(from a personal email sent to ChattanoogaPagansATyahoogroupsDOTcom, June 2, 2008:
When I was growing up, I thought my mother was the cheapest, stingiest woman on the planet! She reused EVERYTHING!
My dad carried sandwiches for lunch every day for years so we went through a lot of sliced bread. She carefully shook the crumbs out of the empty bread bags, folded them, and put them inside another saved bread bag in the drawer. Those bags got used for everything. We wrapped left over biscuits after dinner in them (which were, in turn, resued as biscuit toast for breakfast the next morning). We saved receipts in them. We split them down the seam and used them to cover a bowl that didn't have a lid (secured with a rubber band saved from something else).
Wax paper was the absolute gold standard for wrapping sandwhiches, and if Dad remembered to bring it home, it was sometimes resued, too. There was no plastic cutlery in our house. If Dad needed a spoon or fork, Mom took one out of the drawer and Dad brought it home to be washed. By the way, my Mom STILL uses much of the same set of stainless tableware we had back then, so I know that process worked!
Empty mayonnaise jars were used as canning jars, nail containers, bean canisters, etc. When Mom bought things like Zip-Lock bags, they were reused, too. In fact, she still saves them and has so many empty, washed clean, and carefully saved bags that she probably won't have to buy another for years! Popcorn came in just one bag, not a box with six bags inside it, each one wrapped individually in plastic. Cheese had one wrapper on it instead of an outer wrap and a wrapper around each slide. Things that grew out of style or didn't look quite as shiny and new as before were still used as long as they retained usefullness; Mom still has the same Charles Chips can she had when I was a child and still stores flour in it, and it works just fine.

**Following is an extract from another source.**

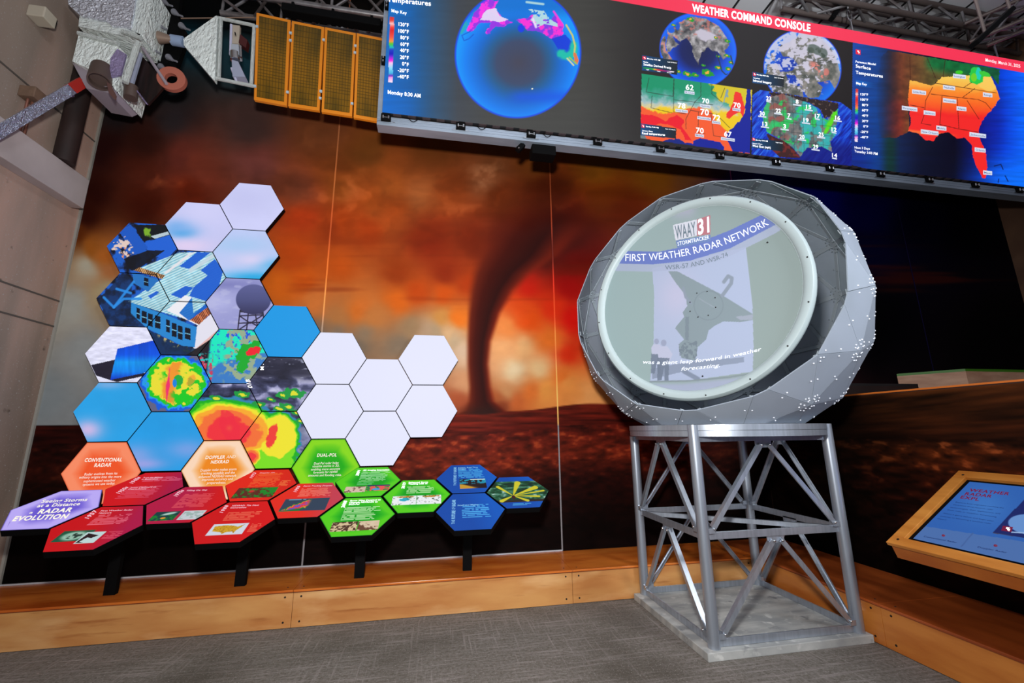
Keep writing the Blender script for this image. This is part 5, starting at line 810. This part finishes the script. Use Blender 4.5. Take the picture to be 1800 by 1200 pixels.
for tr in tris:
    P = [CS+v*RS for v in tr]; ce = sum(P, Vector())/3; n_ = (P[1]-P[0]).cross(P[2]-P[0]).normalized(); n_ = n_ if n_.dot(ce-CS) > 0 else -n_
    Q = [p+(ce-p).normalized()*.004 for p in P]; Q = clipz(clipr(Q)) if clipr(Q) else []
    if len(Q) < 3: continue
    MB().prism(Q, -n_*.007).build('panel', DOME, dm_)
    for i in range(3):
        a, b = P[i], P[(i+1) % 3]; edges.setdefault(tuple(sorted((vk(a), vk(b)))), (a, b))
        e = (b-a).normalized(); inw = (ce-(a+b)/2); inw = (inw-e*inw.dot(e)).normalized()
        for s_ in (.08, .15, .5, .85, .92): bolts_out.append((a+(b-a)*s_+inw*.024, n_))
for k_, (a, b) in edges.items():
    if a.z < ZCUT+.01 and b.z < ZCUT+.01: continue
    da, db = (a-CS).dot(ND)-RIMD+.01, (b-CS).dot(ND)-RIMD+.01
    if da > 0 and db > 0: continue
    if da > 0: a = b+(a-b)*(db/(db-da))
    if db > 0: b = a+(b-a)*(da/(da-db))
    m_ = (a+b)/2-CS; r_ = m_.normalized(); aa, bb = a-r_*.012, b-r_*.012
    ZF = ZCUT+.03
    if aa.z < ZF and bb.z < ZF: continue
    if aa.z < ZF: aa = bb+(aa-bb)*((bb.z-ZF)/(bb.z-aa.z))
    if bb.z < ZF: bb = aa+(bb-aa)*((aa.z-ZF)/(aa.z-bb.z))
    flange.bar(aa-r_*.006, bb-r_*.006, .036, .005, up=tuple(r_))
flange.build('seam_flanges', DOMEI, dm_)
bo = MB(); bi = MB(); hub = MB()
for p, n_ in bolts_out:
    if p.z > ZCUT+.02 and (p-CS).dot(ND) < RIMD-.02: bo.ball(p+n_*.001, .0058, 6, 4); bi.ball(p-n_*.030, .005, 6, 3)
o_ = bo.build('outer_bolts', mat('bolt_white', (226, 230, 238), .4), dm_, smooth=True); o_['kind'] = 'stuff'; o_ = bi.build('inner_bolts', mat('bolt_grey', (150, 160, 165), .4, .5), dm_, smooth=True); o_['kind'] = 'stuff'
seen = set()
for tr in tris:
    for v in tr:
        if vk(v) in seen: continue
        seen.add(vk(v)); p = CS+v*RS; hub = MB()
        if p.z > ZCUT+.08 and v.dot(ND)*RS < RIMD-.09: hub.tube(p-v*.034, p-v*.028, .055, 12); hub.build('hub_plate', DOMEI, dm_)
# dish
az, el = -.922, .078; DN = Vector((math.sin(az)*math.cos(el), -math.cos(az)*math.cos(el), math.sin(el))); DA = Vector((0, 0, 1)).cross(DN).normalized(); DB = DN.cross(DA)
DC = CS+DN*.60+DA*.062-DB*.03; DR = .826
di = MB().lathe([(.0001, -.24), (.3, -.22), (.58, -.15), (.76, -.075), (DR+.002, -.035), (DR+.014, -.012), (DR+.012, .016), (DR-.004, .034), (DR-.03, .036), (DR-.055, .022), (DR-.062, .004), (DR-.07, 0)], DC, DN, 120)
di.build('dish', DISH, dm_, smooth=True)
MB().tube(DC-DN*.235, DC-DN*.85, .07, 20).build('dish_mount', DARK, dm_, smooth=True)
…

She made new clothing out of old clothing and out of cloth flour sacks (not seen much anymore, but they do still make them), dust cloths out of old tee shirts, biscuit/cookie cutters from empty vegetable cans. We picked up hickory nuts and made hickory nut pies instead of pecan, made the best pear preserves in the world from knotty old Keiffer pears we picked up from old trees in the pasture, and ate persimmons, blackberries, dewberries, and mucadines we found wild in the woods. She and Dad grew much of what we ate, saving seed from one harvest to start the next. Dad kept a few cattle almost all the time, selling a few and using a couple a year to stock the freezer. The beef we ate was wrapped in a single piece of butcher paper with the contents written right on the paper, not in a stryofoam tray with an absorbant pad and a plastic overwrap with a paper label. Found objects and windfalls were put to good and lasting use; when my aunt was given l arge commercial spools of sewing thread, Mom and my grandmother carefully selected multiple strands of complimentary colors and wound them into balls of "yarn," crocheting clothing from it, some of which I still have and wear.

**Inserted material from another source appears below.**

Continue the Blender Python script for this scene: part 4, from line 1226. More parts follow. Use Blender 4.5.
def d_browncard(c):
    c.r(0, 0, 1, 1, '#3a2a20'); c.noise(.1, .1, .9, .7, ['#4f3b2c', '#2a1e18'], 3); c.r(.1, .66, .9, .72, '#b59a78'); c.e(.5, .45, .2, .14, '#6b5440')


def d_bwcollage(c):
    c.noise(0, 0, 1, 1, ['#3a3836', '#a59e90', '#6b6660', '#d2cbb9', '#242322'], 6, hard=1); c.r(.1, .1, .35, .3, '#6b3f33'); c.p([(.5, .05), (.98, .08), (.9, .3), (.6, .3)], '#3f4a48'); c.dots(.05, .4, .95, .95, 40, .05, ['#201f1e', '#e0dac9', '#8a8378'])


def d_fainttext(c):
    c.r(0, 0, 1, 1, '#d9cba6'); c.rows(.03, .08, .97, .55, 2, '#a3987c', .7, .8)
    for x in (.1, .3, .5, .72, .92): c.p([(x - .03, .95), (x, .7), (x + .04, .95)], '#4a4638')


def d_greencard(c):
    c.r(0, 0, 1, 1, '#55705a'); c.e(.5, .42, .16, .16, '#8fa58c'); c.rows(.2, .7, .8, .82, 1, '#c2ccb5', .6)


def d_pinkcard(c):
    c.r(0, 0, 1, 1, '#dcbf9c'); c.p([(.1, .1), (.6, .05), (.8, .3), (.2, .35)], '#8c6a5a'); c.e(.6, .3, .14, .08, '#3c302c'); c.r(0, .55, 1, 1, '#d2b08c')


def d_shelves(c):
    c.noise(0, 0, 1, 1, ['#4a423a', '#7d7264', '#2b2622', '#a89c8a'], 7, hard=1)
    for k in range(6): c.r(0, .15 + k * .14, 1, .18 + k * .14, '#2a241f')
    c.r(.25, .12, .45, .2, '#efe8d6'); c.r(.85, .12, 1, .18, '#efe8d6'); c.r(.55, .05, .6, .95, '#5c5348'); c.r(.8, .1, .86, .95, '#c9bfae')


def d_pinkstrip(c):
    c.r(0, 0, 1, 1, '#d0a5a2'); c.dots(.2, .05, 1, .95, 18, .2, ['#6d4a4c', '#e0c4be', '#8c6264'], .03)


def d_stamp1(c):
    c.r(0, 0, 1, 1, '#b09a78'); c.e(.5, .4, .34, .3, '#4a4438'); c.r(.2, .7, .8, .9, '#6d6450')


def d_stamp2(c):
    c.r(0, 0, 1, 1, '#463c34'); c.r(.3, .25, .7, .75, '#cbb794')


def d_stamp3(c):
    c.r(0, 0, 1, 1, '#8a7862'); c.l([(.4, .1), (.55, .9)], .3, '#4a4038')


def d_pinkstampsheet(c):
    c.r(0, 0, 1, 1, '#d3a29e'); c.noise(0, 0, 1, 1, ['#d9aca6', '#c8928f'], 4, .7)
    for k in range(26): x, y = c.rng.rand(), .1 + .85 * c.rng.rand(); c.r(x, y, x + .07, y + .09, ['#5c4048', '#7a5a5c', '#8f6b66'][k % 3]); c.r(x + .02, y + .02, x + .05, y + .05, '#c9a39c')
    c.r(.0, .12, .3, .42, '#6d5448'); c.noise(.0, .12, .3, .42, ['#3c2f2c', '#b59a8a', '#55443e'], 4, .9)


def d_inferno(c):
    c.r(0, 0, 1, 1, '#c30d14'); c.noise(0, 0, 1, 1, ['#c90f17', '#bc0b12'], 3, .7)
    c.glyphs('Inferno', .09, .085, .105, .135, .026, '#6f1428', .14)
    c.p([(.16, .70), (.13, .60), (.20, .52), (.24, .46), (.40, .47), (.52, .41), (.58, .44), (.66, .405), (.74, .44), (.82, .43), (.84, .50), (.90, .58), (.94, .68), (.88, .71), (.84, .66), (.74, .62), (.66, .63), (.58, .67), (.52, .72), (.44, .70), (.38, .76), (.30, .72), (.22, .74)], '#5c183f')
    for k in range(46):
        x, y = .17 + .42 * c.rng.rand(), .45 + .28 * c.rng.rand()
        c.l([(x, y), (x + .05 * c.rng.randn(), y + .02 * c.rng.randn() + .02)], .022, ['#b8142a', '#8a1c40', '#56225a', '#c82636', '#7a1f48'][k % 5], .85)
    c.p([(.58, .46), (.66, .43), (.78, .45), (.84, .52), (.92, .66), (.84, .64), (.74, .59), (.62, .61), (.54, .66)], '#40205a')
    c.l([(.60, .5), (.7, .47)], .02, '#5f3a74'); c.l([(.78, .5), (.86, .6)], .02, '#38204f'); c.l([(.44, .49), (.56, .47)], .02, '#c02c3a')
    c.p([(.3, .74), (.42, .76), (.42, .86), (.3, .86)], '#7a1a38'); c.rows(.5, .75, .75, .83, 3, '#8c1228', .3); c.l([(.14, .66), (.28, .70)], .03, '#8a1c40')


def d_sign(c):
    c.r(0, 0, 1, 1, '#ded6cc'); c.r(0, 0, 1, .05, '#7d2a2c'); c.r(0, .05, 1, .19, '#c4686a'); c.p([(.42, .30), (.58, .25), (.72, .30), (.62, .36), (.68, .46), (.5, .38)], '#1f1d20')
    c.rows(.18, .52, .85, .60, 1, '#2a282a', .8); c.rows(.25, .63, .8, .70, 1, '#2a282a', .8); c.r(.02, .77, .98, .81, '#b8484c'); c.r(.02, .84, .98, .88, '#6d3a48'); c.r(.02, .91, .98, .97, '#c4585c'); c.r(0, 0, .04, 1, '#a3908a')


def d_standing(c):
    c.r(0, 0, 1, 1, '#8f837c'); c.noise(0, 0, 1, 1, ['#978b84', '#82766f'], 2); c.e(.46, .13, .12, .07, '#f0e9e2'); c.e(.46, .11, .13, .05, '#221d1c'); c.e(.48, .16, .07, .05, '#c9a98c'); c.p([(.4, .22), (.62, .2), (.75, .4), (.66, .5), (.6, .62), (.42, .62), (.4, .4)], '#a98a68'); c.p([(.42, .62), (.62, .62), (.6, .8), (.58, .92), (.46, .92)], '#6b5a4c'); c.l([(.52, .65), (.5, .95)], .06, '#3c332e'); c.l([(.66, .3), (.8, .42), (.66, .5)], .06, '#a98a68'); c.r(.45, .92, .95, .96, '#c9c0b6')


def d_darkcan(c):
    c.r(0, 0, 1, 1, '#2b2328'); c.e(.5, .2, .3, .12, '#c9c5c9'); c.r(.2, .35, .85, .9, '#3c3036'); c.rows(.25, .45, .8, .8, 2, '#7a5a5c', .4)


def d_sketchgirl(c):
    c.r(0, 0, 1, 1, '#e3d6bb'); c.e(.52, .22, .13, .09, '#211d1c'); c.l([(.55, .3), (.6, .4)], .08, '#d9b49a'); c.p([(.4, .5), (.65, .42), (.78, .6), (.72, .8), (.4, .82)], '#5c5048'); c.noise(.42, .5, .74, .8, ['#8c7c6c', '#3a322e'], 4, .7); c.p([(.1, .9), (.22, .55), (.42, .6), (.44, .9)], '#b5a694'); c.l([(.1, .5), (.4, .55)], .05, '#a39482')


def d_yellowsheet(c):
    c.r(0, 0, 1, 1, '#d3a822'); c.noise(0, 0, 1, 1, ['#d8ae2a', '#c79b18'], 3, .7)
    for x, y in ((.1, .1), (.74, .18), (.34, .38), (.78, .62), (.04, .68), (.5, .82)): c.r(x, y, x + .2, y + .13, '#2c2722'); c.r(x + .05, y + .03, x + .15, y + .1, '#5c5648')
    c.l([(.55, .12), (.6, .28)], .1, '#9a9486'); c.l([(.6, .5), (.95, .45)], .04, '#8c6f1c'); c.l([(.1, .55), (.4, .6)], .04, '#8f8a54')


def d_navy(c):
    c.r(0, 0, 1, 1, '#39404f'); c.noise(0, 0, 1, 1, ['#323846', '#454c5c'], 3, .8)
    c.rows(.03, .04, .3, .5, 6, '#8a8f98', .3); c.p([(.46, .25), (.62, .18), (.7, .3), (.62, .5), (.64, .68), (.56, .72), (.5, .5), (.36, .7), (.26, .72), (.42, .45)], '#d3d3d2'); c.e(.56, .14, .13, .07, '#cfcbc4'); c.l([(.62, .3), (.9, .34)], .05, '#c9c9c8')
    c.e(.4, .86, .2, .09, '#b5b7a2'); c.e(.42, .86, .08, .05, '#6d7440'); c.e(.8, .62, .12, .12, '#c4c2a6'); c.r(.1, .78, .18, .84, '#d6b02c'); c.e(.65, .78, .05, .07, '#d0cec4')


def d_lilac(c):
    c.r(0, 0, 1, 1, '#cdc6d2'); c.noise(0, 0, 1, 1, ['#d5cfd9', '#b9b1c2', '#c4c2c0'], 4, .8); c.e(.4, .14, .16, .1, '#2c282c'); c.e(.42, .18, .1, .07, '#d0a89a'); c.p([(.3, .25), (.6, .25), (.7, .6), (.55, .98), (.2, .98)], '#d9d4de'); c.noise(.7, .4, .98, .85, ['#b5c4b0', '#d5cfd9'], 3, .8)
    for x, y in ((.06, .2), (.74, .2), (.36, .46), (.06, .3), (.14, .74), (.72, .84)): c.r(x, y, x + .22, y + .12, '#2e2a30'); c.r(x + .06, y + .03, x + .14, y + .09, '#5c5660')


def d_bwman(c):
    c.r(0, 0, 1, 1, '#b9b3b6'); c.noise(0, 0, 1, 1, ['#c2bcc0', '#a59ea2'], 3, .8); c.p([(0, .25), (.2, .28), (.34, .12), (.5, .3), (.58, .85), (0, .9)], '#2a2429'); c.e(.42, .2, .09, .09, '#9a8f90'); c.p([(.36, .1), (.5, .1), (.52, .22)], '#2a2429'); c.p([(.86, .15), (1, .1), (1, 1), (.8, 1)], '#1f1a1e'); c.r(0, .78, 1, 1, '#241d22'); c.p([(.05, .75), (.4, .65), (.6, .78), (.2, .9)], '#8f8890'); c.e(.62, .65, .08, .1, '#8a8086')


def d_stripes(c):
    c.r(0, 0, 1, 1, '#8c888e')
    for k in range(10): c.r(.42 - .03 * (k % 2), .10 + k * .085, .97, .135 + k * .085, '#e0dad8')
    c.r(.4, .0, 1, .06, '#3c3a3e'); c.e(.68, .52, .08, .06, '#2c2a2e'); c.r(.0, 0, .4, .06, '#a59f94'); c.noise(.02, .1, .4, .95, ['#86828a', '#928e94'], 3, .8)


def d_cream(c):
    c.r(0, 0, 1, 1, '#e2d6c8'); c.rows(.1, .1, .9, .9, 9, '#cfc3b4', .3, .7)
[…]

After that wonderful example of good stewardship, all I could do when I grew up was run madly from it and try to become much more sophisticated. I learned how to buy plastic bags and only use them once...how to through away empty glass jars because I didn't can my own food (why, when it was so eash to buy it at the grocery?), ignore healthful, readily available food because it was too much effort to pick it, and to just chuck my old tee shirts and buy nice, neatly trimmed wash cloths new and use them for dusting and cleaning. Food scraps were just trash. I never reused bread bags because when I did, my friends said, "Ewwwwwwwww! That's not sanitary!" Somehow it didn't occur to me that A) the bread came wrapped in it and we didn't say, "Ewwww!" and B) I was over 20 years old and hadn't died from it in all that time.
So here I am, many years later, looking at Mom (right next door) and finally thinking, "You were one smart woman!" She was a much better steward of the land we have chosen to call home than I ever was. I'm learning all over again what it means to keep the promises Three Crows and I made when we moved up here. There are so many things that I can do that not only reduce my impact on the environment but save resources that my family can use for other things.

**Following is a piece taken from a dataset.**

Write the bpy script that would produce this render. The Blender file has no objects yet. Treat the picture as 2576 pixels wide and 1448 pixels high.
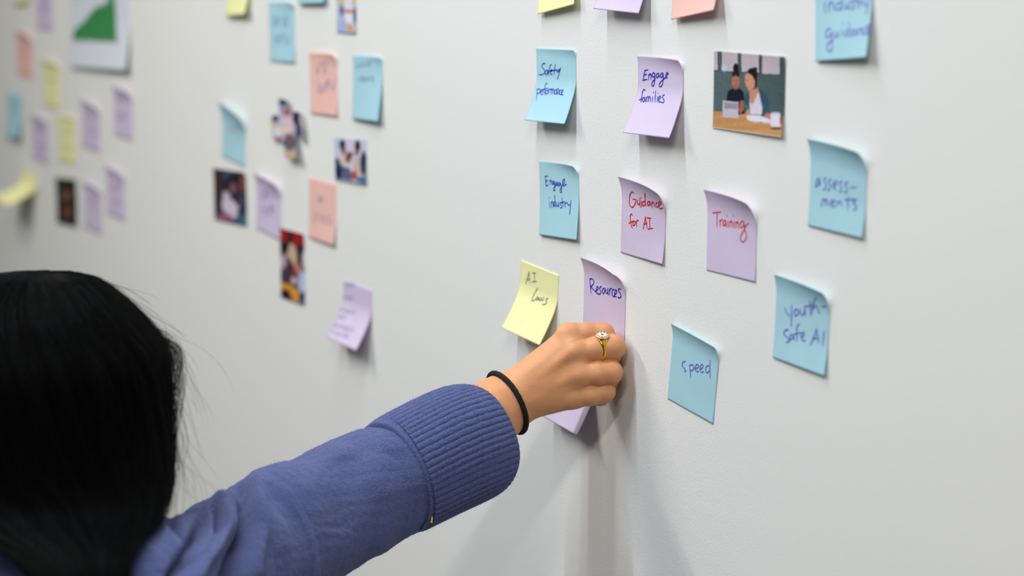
import bpy, bmesh, math, random
import numpy as np
from mathutils import Vector, Matrix
from mathutils.bvhtree import BVHTree

rng = np.random.default_rng(7)
random.seed(7)
SC = bpy.context.scene
COL = SC.collection
R_ = math.radians

# ------------------------------------------------------------------ camera
CA, CF, CPH, CRO = R_(29.9), 5737.0, math.atan(734 / 5737.0), R_(-0.86)
CAM = np.array([2.0, -1.188, 1.82])
FW = np.array([-math.cos(CA) * math.cos(CPH), math.sin(CA) * math.cos(CPH), -math.sin(CPH)])
_r0 = np.cross(FW, [0, 0, 1.0]); _r0 /= np.linalg.norm(_r0)
_u0 = np.cross(_r0, FW)
CR = _r0 * math.cos(CRO) + _u0 * math.sin(CRO)
CU = _u0 * math.cos(CRO) - _r0 * math.sin(CRO)

def ray(x, y): return FW + CR * (x - 1288) / CF - CU * (y - 724) / CF
def W(x, y):                                     # the point of the wall seen at a photo pixel
    d = ray(x, y); return CAM + d * (-CAM[1] / d[1])
def P(x, y, z): return CAM + ray(x, y) * z       # a point at distance z along the view
def proj(p):
    q = np.asarray(p, float) - CAM
    z = q @ FW
    return np.stack([1288 + CF * (q @ CR) / z, 724 - CF * (q @ CU) / z], -1)

cd = bpy.data.cameras.new('camera')
cam = bpy.data.objects.new('camera', cd); COL.objects.link(cam)
m = Matrix((CR, CU, -FW)).transposed().to_4x4(); m.translation = Vector(CAM)
cam.matrix_world = m
cd.sensor_width = 36.0; cd.lens = CF / 2576 * 36.0
cd.clip_start = 0.05; cd.clip_end = 60
cd.dof.use_dof = True; cd.dof.focus_distance = 2.19; cd.dof.aperture_fstop = 2.8; cd.dof.aperture_blades = 9
SC.camera = cam

# ------------------------------------------------------------------ world, light, exposure
wd = bpy.data.worlds.new('room_surroundings'); SC.world = wd; wd.use_nodes = True
wd.node_tree.nodes['Background'].inputs[0].default_value = (0.9, 0.95, 1.0, 1)
wd.node_tree.nodes['Background'].inputs[1].default_value = 0.35
SC.view_settings.view_transform = 'Standard'; SC.view_settings.look = 'None'
SC.view_settings.exposure = -0.36; SC.view_settings.gamma = 1.0
SC.view_settings.use_curve_mapping = False
CEIL = 2.85
# ceiling strips running out from the wall: x, y centre, width, length, power, colour
STRIPS = [(0.13, -1.30, 0.035, 2.3, 39, (0.84, 0.92, 1.0)),
          (-0.95, -1.25, 0.04, 1.1, 32, (1.0, 0.985, 0.93)),
          (1.60, -1.25, 0.04, 1.1, 36, (1.0, 0.975, 0.92))]
FILLS = [(-0.2, -3.8, 1.2, 0.6, 3, (1.0, 0.98, 0.95)), (2.2, -3.8, 1.2, 0.6, 3, (1.0, 0.98, 0.95)), (-2.6, -3.8, 1.2, 0.6, 2, (1.0, 0.98, 0.95))]  # unseen rear panels, added only as weak fill light
for (x, y, sx, sy, pw, c) in STRIPS + FILLS:
    ld = bpy.data.lights.new('ceiling_or_fill_lamp', 'AREA'); ld.shape = 'RECTANGLE'
    ld.size = sx; ld.size_y = sy; ld.energy = pw; ld.color = c
    lo = bpy.data.objects.new('ceiling_or_fill_lamp', ld); COL.objects.link(lo)
    lo.location = (x, y, CEIL - 0.075)

# ------------------------------------------------------------------ helpers
def lin(c):
    c = np.asarray(c, float) / 255.0
    return np.where(c <= 0.04045, c / 12.92, ((c + 0.055) / 1.055) ** 2.4)

def mat(name, rgb, rough=0.6, **kw):
    """rgb in sRGB 0-255; kw: bump=(scale,dist,detail), metal, spec, vary, sss, transl, sheen, attr"""
    m = bpy.data.materials.new(name); m.use_nodes = True
    nt = m.node_tree; b = nt.nodes['Principled BSDF']; N = nt.nodes.new; L = nt.links.new
    col = (*lin(rgb), 1)
    b.inputs['Base Color'].default_value = col
    b.inputs['Roughness'].default_value = rough
    b.inputs['Metallic'].default_value = kw.get('metal', 0)
    b.inputs['Specular IOR Level'].default_value = kw.get('spec', 0.5)
    tc = N('ShaderNodeTexCoord')
    src = None
    if kw.get('attr'):
        a = N('ShaderNodeVertexColor'); a.layer_name = kw['attr']; L(a.outputs[0], b.inputs['Base Color']); src = a.outputs[0]
    if kw.get('vary'):
        sc, amt = kw['vary']
        n = N('ShaderNodeTexNoise'); n.inputs['Scale'].default_value = sc; n.inputs['Detail'].default_value = 4
        L(tc.outputs['Object'], n.inputs['Vector'])
        r = N('ShaderNodeValToRGB')
        e = r.color_ramp.elements
        d = np.clip(np.array(col[:3]) * (1 - amt), 0, 1); h = np.clip(np.array(col[:3]) * (1 + amt), 0, 1)
        e[0].position = 0.3; e[1].position = 0.7
        e[0].color = (*d, 1); e[1].color = (*h, 1)
        L(n.outputs[0], r.inputs[0]); L(r.outputs[0], b.inputs['Base Color']); src = r.outputs[0]
    if kw.get('bump'):
        prev = None
        for (sc, dist, det) in kw['bump']:
            n = N('ShaderNodeTexNoise'); n.inputs['Scale'].default_value = sc; n.inputs['Detail'].default_value = det
            L(tc.outputs['Object'], n.inputs['Vector'])
            bp = N('ShaderNodeBump'); bp.inputs['Distance'].default_value = dist; bp.inputs['Strength'].default_value = 1.0
            L(n.outputs[0], bp.inputs['Height'])
            if prev: L(prev.outputs[0], bp.inputs['Normal'])
            prev = bp
        L(prev.outputs[0], b.inputs['Normal'])
    if kw.get('sss'):
        b.inputs['Subsurface Weight'].default_value = kw['sss']
        b.inputs['Subsurface Radius'].default_value = (1.0, 0.35, 0.18)
        b.inputs['Subsurface Scale'].default_value = 0.004
    if kw.get('sheen'):
        b.inputs['Sheen Weight'].default_value = kw['sheen']; b.inputs['Sheen Roughness'].default_value = 0.5
        b.inputs['Sheen Tint'].default_value = (0.55, 0.6, 0.9, 1)
    if kw.get('transl'):
        t = N('ShaderNodeBsdfTranslucent'); mx = N('ShaderNodeMixShader'); mx.inputs[0].default_value = kw['transl']
        t.inputs[0].default_value = col
        if src: L(src, t.inputs[0])
        L(b.outputs[0], mx.inputs[1]); L(t.outputs[0], mx.inputs[2])
        L(mx.outputs[0], nt.nodes['Material Output'].inputs['Surface'])
    return m

def mesh(name, v, f, m=None, parent=None, smooth=True):
    me = bpy.data.meshes.new(name)
    v = np.asarray(v, dtype=np.float32).reshape(-1, 3)
    if isinstance(f, np.ndarray):
        k = f.shape[1]
        me.vertices.add(len(v)); me.vertices.foreach_set('co', v.ravel())
        me.loops.add(f.size); me.loops.foreach_set('vertex_index', f.ravel().astype(np.int32))
        me.polygons.add(len(f)); me.polygons.foreach_set('loop_start', np.arange(0, f.size, k, dtype=np.int32))
        me.polygons.foreach_set('loop_total', np.full(len(f), k, dtype=np.int32))
        me.update(calc_edges=True); me.validate()
    else:
        me.from_pydata([tuple(map(float, p)) for p in v], [], f); me.update()
    if smooth: me.polygons.foreach_set('use_smooth', [True] * len(me.polygons))
    o = bpy.data.objects.new(name, me); COL.objects.link(o)
    if m: me.materials.append(m)
    if parent:
        o.parent = parent
        o.matrix_parent_inverse = parent.matrix_world.inverted()
    return o

def empty(name, loc, label, cat, group=None):
    o = bpy.data.objects.new(name, None); COL.objects.link(o); o.empty_display_size = 0.02
    o.location = loc; o['label'] = label; o['category'] = cat
    if group: o['group'] = group
    o.matrix_world = Matrix.Translation(loc)
    return o

def grid_faces(nu, nv, off=0, flip=False, wrap=False):
    i, j = np.meshgrid(np.arange(nu if wrap else nu - 1), np.arange(nv - 1), indexing='ij')
    a = i * nv + j; b = ((i + 1) % nu) * nv + j
    q = np.stack([a, b, b + 1, a + 1], -1).reshape(-1, 4) + off
    return q[:, ::-1].copy() if flip else q

def boxm(name, lo, hi, m, parent=None, bevel=0.0):
    bm = bmesh.new(); bmesh.ops.create_cube(bm, size=1)
    lo, hi = Vector(lo), Vector(hi)
    for v in bm.verts: v.co = Vector([(v.co[i] + .5) * (hi[i] - lo[i]) + lo[i] for i in range(3)])
    if bevel: bmesh.ops.bevel(bm, geom=bm.edges[:], offset=bevel, segments=2, affect='EDGES')
    me = bpy.data.meshes.new(name); bm.to_mesh(me); bm.free()
    o = bpy.data.objects.new(name, me); COL.objects.link(o); me.materials.append(m)
    if parent: o.parent = parent; o.matrix_parent_inverse = parent.matrix_world.inverted()
    return o

def smooth_line(pts, n=6):
    """Catmull-Rom through points"""
    p = np.asarray(pts, float)
    if len(p) < 3: 
        t = np.linspace(0, 1, n + 1)[:, None]; return p[0] * (1 - t) + p[-1] * t
    q = np.vstack([2 * p[0] - p[1], p, 2 * p[-1] - p[-2]])
    out = []
    for i in range(1, len(q) - 2):
        for t in np.linspace(0, 1, n, endpoint=False):
            a, b, c, d = q[i - 1], q[i], q[i + 1], q[i + 2]
            out.append(.5 * (2 * b + (c - a) * t + (2 * a - 5 * b + 4 * c - d) * t * t + (3 * b - a - 3 * c + d) * t ** 3))
    out.append(p[-1])
    return np.array(out)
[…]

What has helped more than anything is awareness. From the moment we stood in what is now our back yard and promised to be good stewards and partners with this land, we have been more aware. By stating and sharing our intention out loud, we moved it from a nice thought to an act of will. As simple as that sounds, I believe it has been key to moving us more and more in the right direction. And conversations like this one have the same effect. As we raise our awareness, more opportunities will present themselves.
Is our family "there" yet? Heck, no! But we're closer...much closer...and like all journeys, this one starts with a single step. With the way we work now, I'm not sure returning to my Mom's way of life is entirely possible, but many of her tricks are already serving us...both our family and the big us...well...and we're enjoying the process as well as the product.
I guess it's like the rest of life - doing the right thing feels good.